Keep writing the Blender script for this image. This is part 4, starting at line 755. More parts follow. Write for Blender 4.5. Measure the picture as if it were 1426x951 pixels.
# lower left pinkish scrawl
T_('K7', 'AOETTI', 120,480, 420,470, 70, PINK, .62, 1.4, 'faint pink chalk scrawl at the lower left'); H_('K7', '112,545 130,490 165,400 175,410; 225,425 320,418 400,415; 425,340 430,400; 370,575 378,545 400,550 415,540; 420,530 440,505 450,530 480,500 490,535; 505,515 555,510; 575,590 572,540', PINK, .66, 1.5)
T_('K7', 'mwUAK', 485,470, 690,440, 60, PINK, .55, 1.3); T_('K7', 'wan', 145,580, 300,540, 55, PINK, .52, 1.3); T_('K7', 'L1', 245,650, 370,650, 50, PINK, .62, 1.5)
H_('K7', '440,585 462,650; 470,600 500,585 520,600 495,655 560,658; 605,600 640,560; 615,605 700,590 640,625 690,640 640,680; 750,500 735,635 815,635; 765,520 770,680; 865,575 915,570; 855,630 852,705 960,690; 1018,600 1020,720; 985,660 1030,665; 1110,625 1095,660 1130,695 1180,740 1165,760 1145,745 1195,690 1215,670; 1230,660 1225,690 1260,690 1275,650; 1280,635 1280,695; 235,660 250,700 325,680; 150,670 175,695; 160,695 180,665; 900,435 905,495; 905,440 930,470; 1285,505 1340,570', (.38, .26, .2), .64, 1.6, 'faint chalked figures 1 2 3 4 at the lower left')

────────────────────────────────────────

- What you should do -
Reproduce all of the material above word for word.

- Result of the exercise -
Keep writing the Blender script for this image. This is part 4, starting at line 755. More parts follow. Write for Blender 4.5. Measure the picture as if it were 1426x951 pixels.
# lower left pinkish scrawl
T_('K7', 'AOETTI', 120,480, 420,470, 70, PINK, .62, 1.4, 'faint pink chalk scrawl at the lower left'); H_('K7', '112,545 130,490 165,400 175,410; 225,425 320,418 400,415; 425,340 430,400; 370,575 378,545 400,550 415,540; 420,530 440,505 450,530 480,500 490,535; 505,515 555,510; 575,590 572,540', PINK, .66, 1.5)
T_('K7', 'mwUAK', 485,470, 690,440, 60, PINK, .55, 1.3); T_('K7', 'wan', 145,580, 300,540, 55, PINK, .52, 1.3); T_('K7', 'L1', 245,650, 370,650, 50, PINK, .62, 1.5)
H_('K7', '440,585 462,650; 470,600 500,585 520,600 495,655 560,658; 605,600 640,560; 615,605 700,590 640,625 690,640 640,680; 750,500 735,635 815,635; 765,520 770,680; 865,575 915,570; 855,630 852,705 960,690; 1018,600 1020,720; 985,660 1030,665; 1110,625 1095,660 1130,695 1180,740 1165,760 1145,745 1195,690 1215,670; 1230,660 1225,690 1260,690 1275,650; 1280,635 1280,695; 235,660 250,700 325,680; 150,670 175,695; 160,695 180,665; 900,435 905,495; 905,440 930,470; 1285,505 1340,570', (.38, .26, .2), .64, 1.6, 'faint chalked figures 1 2 3 4 at the lower left')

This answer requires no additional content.